EU gamble on carbon capture could cost €140bn in subsidies — new report
The EU’s bet on carbon capture and storage could require ‘eye-wateringly high subsidies,’ and the technology also has a dismal track record, a new report finds. Heavy reliance on CCS could result in the EU badly missing climate targets.
The European Union’s plans to rely on carbon capture and storage (CCS) to reach its climate targets will require staggering levels of public subsidy, according to a new report. Even if European governments can muster up the financial resources, CCS projects are rife with technical challenges, and they routinely fail to capture emissions at promised levels.
The 27 members of the European Union, along with the UK, have pledged to reach net-zero emissions by 2050, and they have positioned CCS as a crucial component of their transition.
However, moving forward with expensive investments in CCS projects across the European continent is a highly risky climate strategy, and could lead the EU to blow past its emissions targets, according to a new report from the Institute of Energy Economics and Financial Analysis (IEEFA).
“Relying on CCS as a climate solution will force European governments to introduce eye-wateringly high subsidies to prop up a technology that has a history of failure,” said Andrew Reid, an IEEFA energy finance analyst and author of the report. “As the small number of operational projects show, CCS is not likely to work as hoped and will take longer to implement than expected.”

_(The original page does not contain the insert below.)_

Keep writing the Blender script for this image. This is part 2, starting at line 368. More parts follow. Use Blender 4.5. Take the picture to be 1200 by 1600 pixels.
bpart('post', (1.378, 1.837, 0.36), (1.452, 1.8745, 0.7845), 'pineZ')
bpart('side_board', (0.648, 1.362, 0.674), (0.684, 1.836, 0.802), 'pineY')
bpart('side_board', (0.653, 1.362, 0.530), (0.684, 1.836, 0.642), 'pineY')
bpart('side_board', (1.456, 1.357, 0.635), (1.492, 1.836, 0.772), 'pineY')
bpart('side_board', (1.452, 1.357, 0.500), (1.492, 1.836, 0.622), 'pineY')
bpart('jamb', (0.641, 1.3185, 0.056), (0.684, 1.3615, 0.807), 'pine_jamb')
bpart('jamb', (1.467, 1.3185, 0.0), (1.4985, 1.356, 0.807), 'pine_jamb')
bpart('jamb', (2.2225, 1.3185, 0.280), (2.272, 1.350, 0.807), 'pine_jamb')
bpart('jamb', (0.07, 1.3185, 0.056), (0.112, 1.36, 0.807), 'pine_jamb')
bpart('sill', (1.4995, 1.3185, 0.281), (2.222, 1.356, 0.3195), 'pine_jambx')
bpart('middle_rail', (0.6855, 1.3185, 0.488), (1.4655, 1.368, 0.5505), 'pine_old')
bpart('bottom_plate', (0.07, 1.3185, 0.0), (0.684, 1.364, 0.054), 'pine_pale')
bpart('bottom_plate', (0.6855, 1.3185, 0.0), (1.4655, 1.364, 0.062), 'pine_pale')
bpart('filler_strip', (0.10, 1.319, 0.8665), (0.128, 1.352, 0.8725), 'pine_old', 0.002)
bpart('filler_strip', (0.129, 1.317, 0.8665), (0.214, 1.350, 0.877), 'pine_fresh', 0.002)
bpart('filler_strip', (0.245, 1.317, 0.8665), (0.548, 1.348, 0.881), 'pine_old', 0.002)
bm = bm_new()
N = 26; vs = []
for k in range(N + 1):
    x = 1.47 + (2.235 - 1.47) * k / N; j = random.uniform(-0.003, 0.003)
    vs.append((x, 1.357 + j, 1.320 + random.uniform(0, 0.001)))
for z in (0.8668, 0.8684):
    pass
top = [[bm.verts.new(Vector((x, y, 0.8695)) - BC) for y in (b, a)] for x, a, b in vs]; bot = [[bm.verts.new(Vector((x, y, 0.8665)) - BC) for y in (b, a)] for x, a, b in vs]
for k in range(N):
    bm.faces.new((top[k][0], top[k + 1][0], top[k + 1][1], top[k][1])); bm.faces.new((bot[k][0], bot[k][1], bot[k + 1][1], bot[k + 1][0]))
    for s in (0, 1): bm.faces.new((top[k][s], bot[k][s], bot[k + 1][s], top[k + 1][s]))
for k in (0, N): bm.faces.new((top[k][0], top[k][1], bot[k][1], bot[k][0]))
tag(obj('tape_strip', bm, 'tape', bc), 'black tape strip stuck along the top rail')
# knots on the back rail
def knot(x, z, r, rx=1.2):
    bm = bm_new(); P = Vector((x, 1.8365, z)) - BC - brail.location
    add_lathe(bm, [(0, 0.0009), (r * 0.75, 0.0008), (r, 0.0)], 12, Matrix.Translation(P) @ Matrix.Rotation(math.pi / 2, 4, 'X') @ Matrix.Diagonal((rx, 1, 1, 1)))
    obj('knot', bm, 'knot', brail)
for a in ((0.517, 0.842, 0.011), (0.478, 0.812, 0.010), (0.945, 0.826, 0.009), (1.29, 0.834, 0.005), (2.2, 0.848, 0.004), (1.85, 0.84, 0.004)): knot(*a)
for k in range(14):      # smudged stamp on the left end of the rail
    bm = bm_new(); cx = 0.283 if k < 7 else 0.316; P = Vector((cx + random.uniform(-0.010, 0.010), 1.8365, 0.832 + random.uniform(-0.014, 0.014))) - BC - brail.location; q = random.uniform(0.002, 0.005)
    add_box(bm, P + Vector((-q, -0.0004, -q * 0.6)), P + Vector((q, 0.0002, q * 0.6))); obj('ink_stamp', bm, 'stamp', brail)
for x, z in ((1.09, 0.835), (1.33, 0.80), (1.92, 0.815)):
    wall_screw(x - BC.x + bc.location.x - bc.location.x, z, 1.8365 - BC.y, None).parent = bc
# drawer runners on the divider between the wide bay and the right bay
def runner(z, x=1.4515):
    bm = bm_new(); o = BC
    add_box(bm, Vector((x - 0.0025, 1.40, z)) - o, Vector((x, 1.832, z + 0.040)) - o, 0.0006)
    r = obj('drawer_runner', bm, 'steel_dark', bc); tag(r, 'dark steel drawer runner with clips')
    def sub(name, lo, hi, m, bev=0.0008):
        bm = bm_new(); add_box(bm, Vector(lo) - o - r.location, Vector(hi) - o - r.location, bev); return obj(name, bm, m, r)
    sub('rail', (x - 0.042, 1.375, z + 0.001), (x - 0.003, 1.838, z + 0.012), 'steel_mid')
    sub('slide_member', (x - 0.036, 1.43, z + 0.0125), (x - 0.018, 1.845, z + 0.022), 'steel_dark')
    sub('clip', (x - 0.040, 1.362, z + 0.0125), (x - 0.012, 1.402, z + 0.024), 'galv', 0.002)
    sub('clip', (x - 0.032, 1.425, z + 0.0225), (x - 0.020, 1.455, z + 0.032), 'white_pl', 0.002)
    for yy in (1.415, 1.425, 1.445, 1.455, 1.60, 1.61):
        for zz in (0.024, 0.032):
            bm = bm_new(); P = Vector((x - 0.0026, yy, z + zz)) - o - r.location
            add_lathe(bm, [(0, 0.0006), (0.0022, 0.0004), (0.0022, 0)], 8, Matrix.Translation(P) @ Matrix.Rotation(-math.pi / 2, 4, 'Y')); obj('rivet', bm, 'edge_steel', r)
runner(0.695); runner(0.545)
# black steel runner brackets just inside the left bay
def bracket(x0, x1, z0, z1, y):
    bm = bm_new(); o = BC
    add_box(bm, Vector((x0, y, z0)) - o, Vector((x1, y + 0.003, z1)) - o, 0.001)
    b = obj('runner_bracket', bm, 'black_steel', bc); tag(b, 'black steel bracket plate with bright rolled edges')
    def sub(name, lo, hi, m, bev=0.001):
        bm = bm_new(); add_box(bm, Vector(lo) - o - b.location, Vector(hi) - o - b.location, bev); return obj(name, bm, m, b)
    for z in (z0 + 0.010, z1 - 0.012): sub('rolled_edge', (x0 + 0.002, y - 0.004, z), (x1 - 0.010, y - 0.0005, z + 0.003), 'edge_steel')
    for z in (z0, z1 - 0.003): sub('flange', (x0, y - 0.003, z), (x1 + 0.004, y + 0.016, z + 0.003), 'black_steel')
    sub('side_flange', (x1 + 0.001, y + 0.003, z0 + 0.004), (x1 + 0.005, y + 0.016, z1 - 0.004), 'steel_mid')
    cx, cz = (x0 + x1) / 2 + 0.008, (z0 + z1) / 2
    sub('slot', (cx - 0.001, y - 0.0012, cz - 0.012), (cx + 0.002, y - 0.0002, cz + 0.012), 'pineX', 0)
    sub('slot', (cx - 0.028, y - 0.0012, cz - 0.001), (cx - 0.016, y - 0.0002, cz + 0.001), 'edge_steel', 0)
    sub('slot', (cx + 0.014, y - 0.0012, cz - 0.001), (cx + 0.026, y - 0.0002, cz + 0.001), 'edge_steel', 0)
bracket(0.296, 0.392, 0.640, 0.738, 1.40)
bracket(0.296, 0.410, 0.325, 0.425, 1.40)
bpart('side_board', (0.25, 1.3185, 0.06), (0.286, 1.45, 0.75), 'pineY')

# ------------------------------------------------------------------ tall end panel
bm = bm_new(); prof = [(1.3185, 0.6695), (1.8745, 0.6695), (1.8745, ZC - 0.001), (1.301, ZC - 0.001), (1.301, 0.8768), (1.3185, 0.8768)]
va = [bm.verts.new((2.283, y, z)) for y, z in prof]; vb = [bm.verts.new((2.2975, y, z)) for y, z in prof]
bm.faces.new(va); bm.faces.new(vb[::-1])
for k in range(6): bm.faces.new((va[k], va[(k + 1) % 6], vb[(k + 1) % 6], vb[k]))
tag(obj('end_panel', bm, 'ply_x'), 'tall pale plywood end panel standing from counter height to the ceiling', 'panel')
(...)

Even if CCS could be scaled up — a questionable proposition — it could require as much as €140 billion in public subsidies, the report said.
As it stands, the continent has made CCS a key part of its long-term climate strategy. In its Industrial Carbon Management Strategy, the EU aims to capture 450 MtCO2 annually by 2050, equivalent to about 13 percent of the bloc’s 2022 emissions. The UK is gambling even more on CCS, hoping to capture the equivalent of 24 percent of its 2022 emissions each year by 2050.
The UK recently announced plans to spend £22 billion for CCS projects over 25 years. Experts say that even if it works, it will be expensive and it will lock in fossil fuels for decades.
The track record of CCS does not inspire confidence. There are nearly 200 CCS projects across Europe, but 90 percent of the emissions that could potentially be captured from those facilities are only in the prototype or demonstration stage. Among the few projects under construction, several are facing ballooning costs, technical problems, and delays.
The threat to EU climate policy is that it will take several years before policymakers realise their trust in CCS was misplaced, at which point billions of dollars will have been wasted and it will be too late to change course and still reach their climate targets, IEEFA warned.
“CCS in its present form is not likely to work as hoped, cost more and, importantly, take much longer to implement than planned,” the IEEFA report concluded. “The proposed timelines of European projects are already baked with optimism despite the obvious challenges and recent history of failures across the smaller, less complex projects in operation and under construction.”